編 ここで'05年の世界経済、特にアジアを中心とした輸出市場の動向をまとめてみたい。
(1)米中英は金利上昇や原油高どまりで成長鈍り、その影響で、特にOECD諸国の実質GDPは軒並みダウン(名目はスタグフレーション含みでゼロ成長に近い)
(2)中国はなお7.2〜7.5%の成長を維持するとされるが、繊維プラントの新更新需要は外資系の投資を含め約15%減少と予想('04年の日本の対中輸出額は対前年比18%減の1,050億円程度と予測。従って'05年は1,000億円弱と見られる)
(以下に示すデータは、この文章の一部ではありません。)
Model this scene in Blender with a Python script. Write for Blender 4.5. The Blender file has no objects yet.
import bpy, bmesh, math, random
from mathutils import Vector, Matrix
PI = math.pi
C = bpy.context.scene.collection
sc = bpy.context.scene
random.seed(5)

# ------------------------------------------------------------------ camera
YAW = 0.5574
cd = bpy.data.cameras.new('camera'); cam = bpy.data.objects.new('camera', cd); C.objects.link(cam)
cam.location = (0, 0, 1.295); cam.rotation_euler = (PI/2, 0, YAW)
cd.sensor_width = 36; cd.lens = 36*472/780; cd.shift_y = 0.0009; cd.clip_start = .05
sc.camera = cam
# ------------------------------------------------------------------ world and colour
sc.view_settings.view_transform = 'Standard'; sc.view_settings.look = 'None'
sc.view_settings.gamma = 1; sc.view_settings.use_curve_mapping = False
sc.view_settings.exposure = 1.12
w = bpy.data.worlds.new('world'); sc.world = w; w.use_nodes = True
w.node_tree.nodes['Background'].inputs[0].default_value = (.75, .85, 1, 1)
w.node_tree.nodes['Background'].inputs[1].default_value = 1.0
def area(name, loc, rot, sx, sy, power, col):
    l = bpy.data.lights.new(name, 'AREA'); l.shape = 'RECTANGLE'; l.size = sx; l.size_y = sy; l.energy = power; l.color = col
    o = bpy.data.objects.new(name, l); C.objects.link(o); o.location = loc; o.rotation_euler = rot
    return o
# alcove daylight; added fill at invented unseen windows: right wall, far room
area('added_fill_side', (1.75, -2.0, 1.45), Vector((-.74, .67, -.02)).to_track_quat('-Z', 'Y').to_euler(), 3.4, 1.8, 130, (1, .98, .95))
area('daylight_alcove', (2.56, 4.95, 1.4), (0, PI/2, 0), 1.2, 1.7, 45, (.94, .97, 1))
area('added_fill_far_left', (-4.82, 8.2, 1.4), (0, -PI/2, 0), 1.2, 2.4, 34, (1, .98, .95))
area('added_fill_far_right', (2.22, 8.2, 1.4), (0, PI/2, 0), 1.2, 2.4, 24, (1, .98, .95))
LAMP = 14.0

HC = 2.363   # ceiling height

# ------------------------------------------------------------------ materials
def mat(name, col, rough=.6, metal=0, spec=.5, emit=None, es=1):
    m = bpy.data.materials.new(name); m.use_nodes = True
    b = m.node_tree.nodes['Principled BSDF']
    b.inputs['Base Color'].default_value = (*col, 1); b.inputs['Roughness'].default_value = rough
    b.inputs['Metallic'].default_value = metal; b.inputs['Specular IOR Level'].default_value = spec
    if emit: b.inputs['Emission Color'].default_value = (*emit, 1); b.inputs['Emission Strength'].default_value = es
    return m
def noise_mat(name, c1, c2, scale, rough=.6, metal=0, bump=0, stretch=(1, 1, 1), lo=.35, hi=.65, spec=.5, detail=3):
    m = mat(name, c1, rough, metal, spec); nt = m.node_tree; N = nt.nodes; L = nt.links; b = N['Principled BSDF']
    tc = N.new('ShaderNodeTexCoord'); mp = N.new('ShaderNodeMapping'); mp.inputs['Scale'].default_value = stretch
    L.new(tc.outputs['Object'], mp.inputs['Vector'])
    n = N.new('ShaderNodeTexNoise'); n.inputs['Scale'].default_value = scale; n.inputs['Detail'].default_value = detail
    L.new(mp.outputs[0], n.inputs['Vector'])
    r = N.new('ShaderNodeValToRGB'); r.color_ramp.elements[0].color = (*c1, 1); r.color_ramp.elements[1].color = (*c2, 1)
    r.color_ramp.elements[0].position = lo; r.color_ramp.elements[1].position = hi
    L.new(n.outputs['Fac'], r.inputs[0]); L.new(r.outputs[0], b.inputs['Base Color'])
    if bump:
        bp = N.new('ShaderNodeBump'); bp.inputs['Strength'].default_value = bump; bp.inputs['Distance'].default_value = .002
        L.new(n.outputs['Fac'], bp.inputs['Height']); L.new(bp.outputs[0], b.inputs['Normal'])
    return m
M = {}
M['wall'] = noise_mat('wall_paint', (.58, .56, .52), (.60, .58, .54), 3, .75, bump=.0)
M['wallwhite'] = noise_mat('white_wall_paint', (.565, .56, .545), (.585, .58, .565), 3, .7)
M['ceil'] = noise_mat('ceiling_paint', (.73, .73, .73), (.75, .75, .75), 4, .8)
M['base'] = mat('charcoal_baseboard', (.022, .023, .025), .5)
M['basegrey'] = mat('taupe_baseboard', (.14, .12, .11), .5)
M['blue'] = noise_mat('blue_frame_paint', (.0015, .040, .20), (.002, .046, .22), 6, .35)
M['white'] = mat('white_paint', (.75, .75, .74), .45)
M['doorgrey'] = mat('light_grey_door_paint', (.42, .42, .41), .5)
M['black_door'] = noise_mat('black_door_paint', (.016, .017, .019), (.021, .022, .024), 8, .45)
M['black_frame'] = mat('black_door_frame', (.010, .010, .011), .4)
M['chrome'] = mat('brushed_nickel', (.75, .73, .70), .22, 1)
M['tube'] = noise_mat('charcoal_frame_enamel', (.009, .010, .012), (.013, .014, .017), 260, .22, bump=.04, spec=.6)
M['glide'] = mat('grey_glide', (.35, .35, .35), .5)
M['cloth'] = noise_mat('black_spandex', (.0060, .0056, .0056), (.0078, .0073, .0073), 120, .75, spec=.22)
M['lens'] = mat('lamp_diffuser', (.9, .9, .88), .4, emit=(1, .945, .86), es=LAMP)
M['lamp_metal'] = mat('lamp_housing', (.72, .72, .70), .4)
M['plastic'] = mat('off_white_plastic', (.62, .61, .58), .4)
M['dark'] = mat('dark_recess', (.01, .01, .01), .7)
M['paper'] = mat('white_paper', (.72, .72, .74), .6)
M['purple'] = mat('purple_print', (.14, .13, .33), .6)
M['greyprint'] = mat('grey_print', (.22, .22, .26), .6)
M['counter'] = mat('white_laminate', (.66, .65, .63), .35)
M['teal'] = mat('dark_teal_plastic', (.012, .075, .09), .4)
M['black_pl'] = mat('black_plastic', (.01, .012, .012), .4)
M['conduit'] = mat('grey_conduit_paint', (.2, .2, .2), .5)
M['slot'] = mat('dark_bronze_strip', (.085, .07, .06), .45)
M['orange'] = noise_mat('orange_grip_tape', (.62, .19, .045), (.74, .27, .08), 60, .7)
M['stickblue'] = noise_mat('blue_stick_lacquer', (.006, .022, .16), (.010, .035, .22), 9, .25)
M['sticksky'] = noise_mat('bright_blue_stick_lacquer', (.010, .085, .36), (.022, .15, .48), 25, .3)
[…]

(3)中国向け輸出の減少分を印パ、トルコ、アセアン諸国、メキシコ、ブラジル、南アなどの市場拡大でカバーできるかどうか。実現可能なら輸出総額2,500億円(但し、日本からの海外投資分を含む)を維持できよう。
(4)日本の主要輸出市場は、いわゆる"不安定の弧"のゾーンが大部分。従ってカントリーリスクを計算に入れる必要がある。
(5)内需は衣料消費は保険・年金のほか税制改革、所得頭打ちで減少。高級衣料や産資用生産も頭打ち。円高、失業、いずれ到来するIT不況の影響に振り回されるかも。
(6)輸出取引の決済内容は、ドル建てドル払いは少なく、昨今は円建てドル払いか、たまに円建て円払いもある。
'03年初から'04年3月まで日銀は35兆円もの円売りドル買いをしてなお約12円切り上がった。介入をやめて8カ月間で5〜6円切り上がっただけ。為替も原油も少し落ち付いてきた。レートよりもむしろ長期金利の動きに目を向けてはどうか。
(7)日本はシンガポールとFTA協定を結んだ。同国の銀行や商社と組んで他のアセアン諸国への現地共同進出する方式(資本と技術移転に加えてリスクヘッジを兼ねる)が増えてくるかも知れない。'05年10月のITMAシンガポールがそのきっかけになればよいと思う。